Limbah tanaman enceng gondok ini tetap diharapkan sebagai bahan baku kompos. Akan tetapi proses pengomposan yang dilakukan hendaknya dilakukan di daratan saja dengan diolah secara lebih khusus. Jadi bagian sisa tanaman setelah diambil tangkai daunnya jangan dibuang lagi ke dalam air, melainkan dikumpulkan untuk dijadikan bahan baku kompos. Apabila proses pemotongan dilakukan secara langsung di tengah rawa, maka hendaknya pengumpul juga membawa sekalian bagian sisa tanaman dan tidak dibuang ke dalam rawa.

Proses pengomposan yang dilakukan di darat mestinya akan jauh lebih memudahan dan dapat meningkatkan nilai tambah dari tanaman enceng gondok ini. Proses pengomposan dapat dilakukan dengan menimbun limbah tanaman dalam ukuran lebar 1 meter sepanjang 4-5 meter dengan ketinggian dapat mencapai sekitar 1 meter.

Alas tempat pengomposan dapat dari tanah yang diratakan atau lebih baik lagi menggunakan lantai semen dengan kemiringan secukupnya. Tanaman dapat dicacah jika tersedia alat pencacah dengan mesin atau secara manual, karena jika potongan bahan berukuran kecil akan dapat mempercepat proses pengomposan. Proses pengomposan juga dapat dipercepat dengan menggunakan starter bakteri pengurai atau dapat dengan menggunakan EM4.

Proses perlakuan pada saat pengomposan dapat dilakukan dengan membolak-balik timbunan stiap seminggu sekali. Sekitar 2-3 bulan maka akan dapat dihasilkan kompos dari limbahan enceng gondok ini.

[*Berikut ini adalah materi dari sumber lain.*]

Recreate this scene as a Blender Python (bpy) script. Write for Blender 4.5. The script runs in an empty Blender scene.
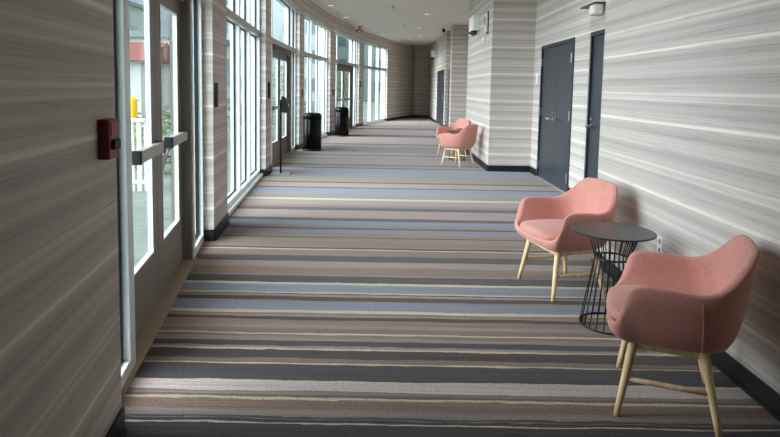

Dengan langkah-langkah yang ditawarkan tersebut diharapkan dapat ikut mengatasi permasalahan enceng gondok di Rawa Pening ini. Proses ini tentu saja tidak akan merugikan bagi masyarakat pengumpul tangkai daun dan juga pengumpul kompos, bahkan diharapkan langkah ini akan dapat meningkatkan pendapatan mereka atau menghasilkan mata pencaharian baru. Pada sisi lain kelestarian Rawa Pening akan tetap dapat terjaga baik.